Ayer, 8 de marzo, se conmemoró el Día de la Mujer. De los derechos de la mujer, se entiende. Y a mí me parece perfecto, igual que si se celebrase el Día de la Democracia, el Día de la Educación o el Día de la Jubilación. Todos ellos son avances que las sociedades occidentales han interiorizado de manera prácticamente generalizada.
Sin embargo, no se me ocurriría ni loca asistir en España a algo como una manifestación convocada por el, digamos, feminismo oficial. ¿Por qué? Porque este feminismo, que podemos llamar hegemónico, no es sino un artefacto que se ha montado la izquierda para ir contra sus adversarios políticos.
Cruda y simplemente. Si yo enloqueciera y fuera a alguna de esas concentraciones de iluminadas/os/es y me reconociesen (como les pasa a los del PP cuando se empeñan y también ocurría con Ciudadanos) podría pasar un mal rato. Y ya no digo tras escribir un libro que se llama “Contra el feminismo”, por sensato que sea y documentado que esté. Para este feminismo hay mujeres y mujeres. Y se reserva el derecho de admisión.
Ya se nos echaron encima cuando, un 8 de marzo del 2018, un grupo de mujeres publicamos en El País un manifiesto (que solo he encontrado aquí) titulado No nacemos víctimas. Me pidieron encabezarlo porque era eurodiputada y lo suficientemente osada. Su impulsora original, la periodista Berta Fernández de la Vega, pretendía proclamar que la gran mayoría de las mujeres en España éramos, en términos generales, libres.
Libres para elegir una carrera profesional, el trabajo que nos interesara o nuestro estilo de vida. En el documento expresábamos nuestra inquietud ante una corriente de opinión supuestamente feminista, que pretendía hablar en nombre de todas las mujeres, imponiéndonos su forma de pensar y retratándonos como víctimas natas de lo que ellas/os/es llaman el “heteropatriarcado”.
“Nosotras no nos reconocemos, decíamos, víctimas de nuestros hermanos, parejas, padres, hijos, amigos y compañeros, nuestros iguales masculinos. Nos rebelamos contra esa política de identidad que nos aprisiona en un bloque monolítico de pensamiento que niega la individualidad”.
¡Ay! Al día siguiente de la publicación del manifiesto, el 7 de marzo, el mismo diario El País publicó en su sección de moda un artículo de una tal Noelia Rodríguez titulado El síndrome de la abeja reina contra la huelga feminista, arremetiendo contra nuestro manifiesto, al que llamó “contramanifiesto“.
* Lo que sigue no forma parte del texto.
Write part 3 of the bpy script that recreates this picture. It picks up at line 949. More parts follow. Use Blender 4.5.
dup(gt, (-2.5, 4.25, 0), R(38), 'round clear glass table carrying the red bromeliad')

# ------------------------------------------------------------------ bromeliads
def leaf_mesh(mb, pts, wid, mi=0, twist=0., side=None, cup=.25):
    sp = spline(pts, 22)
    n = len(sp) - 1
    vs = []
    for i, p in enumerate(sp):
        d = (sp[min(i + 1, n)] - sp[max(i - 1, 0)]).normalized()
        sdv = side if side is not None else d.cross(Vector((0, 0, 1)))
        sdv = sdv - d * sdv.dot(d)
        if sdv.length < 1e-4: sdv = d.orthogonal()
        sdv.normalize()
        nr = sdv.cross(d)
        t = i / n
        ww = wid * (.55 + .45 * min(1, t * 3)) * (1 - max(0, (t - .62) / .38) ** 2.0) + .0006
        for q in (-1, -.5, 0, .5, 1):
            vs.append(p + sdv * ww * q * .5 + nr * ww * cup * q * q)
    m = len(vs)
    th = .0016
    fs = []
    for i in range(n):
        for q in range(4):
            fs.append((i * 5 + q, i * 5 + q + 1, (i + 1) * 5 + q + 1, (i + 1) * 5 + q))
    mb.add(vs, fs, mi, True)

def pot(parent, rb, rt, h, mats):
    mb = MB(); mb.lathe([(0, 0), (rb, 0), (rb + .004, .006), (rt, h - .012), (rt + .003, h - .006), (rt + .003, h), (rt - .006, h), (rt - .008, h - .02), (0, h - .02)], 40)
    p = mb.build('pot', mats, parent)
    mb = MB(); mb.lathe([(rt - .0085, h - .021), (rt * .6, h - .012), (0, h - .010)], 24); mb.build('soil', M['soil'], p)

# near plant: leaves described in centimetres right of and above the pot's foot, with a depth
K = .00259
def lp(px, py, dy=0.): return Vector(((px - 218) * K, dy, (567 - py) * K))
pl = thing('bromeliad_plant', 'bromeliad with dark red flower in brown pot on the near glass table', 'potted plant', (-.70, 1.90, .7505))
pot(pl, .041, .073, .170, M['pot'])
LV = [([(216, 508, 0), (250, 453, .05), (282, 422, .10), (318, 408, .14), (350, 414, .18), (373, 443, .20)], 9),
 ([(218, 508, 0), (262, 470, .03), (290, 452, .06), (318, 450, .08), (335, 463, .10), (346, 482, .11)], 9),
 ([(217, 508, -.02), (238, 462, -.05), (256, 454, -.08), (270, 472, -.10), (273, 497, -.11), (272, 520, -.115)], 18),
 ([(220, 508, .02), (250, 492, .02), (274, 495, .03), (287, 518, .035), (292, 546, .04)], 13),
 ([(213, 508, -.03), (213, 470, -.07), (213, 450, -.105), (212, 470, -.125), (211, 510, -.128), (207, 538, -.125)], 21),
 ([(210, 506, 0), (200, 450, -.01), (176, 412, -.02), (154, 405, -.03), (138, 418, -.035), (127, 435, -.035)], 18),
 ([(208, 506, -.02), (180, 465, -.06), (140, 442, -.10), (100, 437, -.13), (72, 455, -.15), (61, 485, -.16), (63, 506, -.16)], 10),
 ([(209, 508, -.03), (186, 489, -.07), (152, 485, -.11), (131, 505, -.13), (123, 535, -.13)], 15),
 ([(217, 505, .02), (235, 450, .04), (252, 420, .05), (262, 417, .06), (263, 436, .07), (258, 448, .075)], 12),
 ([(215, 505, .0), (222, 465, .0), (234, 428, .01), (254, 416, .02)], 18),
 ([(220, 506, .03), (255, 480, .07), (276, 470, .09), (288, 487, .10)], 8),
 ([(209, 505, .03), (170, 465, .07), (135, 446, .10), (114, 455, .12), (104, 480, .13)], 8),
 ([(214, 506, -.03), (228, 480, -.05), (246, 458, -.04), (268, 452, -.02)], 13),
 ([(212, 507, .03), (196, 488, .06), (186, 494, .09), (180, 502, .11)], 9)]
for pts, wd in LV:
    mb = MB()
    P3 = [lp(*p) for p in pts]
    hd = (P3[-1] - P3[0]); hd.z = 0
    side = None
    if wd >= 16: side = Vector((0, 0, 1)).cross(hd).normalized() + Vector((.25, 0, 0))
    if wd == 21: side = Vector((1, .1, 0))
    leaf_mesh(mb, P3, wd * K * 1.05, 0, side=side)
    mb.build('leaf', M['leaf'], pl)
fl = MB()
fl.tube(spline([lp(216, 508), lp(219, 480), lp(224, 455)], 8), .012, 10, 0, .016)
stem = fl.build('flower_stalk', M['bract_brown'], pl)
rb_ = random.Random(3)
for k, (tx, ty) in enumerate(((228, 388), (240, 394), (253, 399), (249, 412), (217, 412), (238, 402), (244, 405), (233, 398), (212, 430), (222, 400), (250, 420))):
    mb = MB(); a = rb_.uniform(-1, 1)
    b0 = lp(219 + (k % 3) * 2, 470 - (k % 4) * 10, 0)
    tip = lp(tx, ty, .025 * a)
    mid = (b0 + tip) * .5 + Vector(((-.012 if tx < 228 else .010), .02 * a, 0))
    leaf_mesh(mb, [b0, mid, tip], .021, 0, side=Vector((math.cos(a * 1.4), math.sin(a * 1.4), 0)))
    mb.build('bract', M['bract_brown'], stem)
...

La autora, que consideró nuestro texto “de carácter individualista”, nos acusó de ignorar la brecha salarial, obviar las estadísticas y negar la realidad de la violencia machista. Todas las acusaciones que libros como el mío y de gente mucho mejor han demostrado sesgadas y faltas de credibilidad. El objetivo de las críticas, como siempre, era estigmatizar a cualquier mujer que osara siquiera discutir alguno de sus supuestos. Nada más.
El feminismo, por desgracia, se ha ido despojando de su razón de ser (la defensa de la igualdad en derechos y libertades entre hombres y mujeres) para convertirse en una maquinaria de poder político de la izquierda que procura, al final, buenos puestos de trabajo no competitivos y otros beneficios. Es un negocio que mueve millones, pero que, para mantenerse en él o para entrar otros en el juego, se ha embarcado en apuestas cada vez más extremas. Tanto que perdió incluso el concepto de mujer por el camino. Y se les han metido hasta hombres biológicos en la empresa. No podía saberse.
Gran parte de la incomprensión sobre el tema de la desigualdad hombre-mujer proviene de contemplar las sociedades actuales como una foto fija cuando lo que percibimos es siempre la crema de encima del café: lo importante está debajo. Debajo bullen millones de bifurcaciones que se hunden en milenios de condicionamientos ecológicos, históricos y culturales, de desarrollo distinto en diversos tiempos y lugares. Una evolución que no ha sido idéntica en todas partes del planeta y no lo es ahora.
El feminismo podría ser necesario en lugares puntuales de nuestra parte del mundo y, por desgracia, en varios países del planeta. El desafío de hoy en día es que puede coexistir en el mismo barrio europeo la mujer liberada y sin ataduras con la niña (o el niño) a la que su familia tribal casó por la fuerza con un primo segundo. Si hay un feminismo que pueda hacerle frente, tendrá que ser racional, científico y no sectario. Y ese no es el “morado”.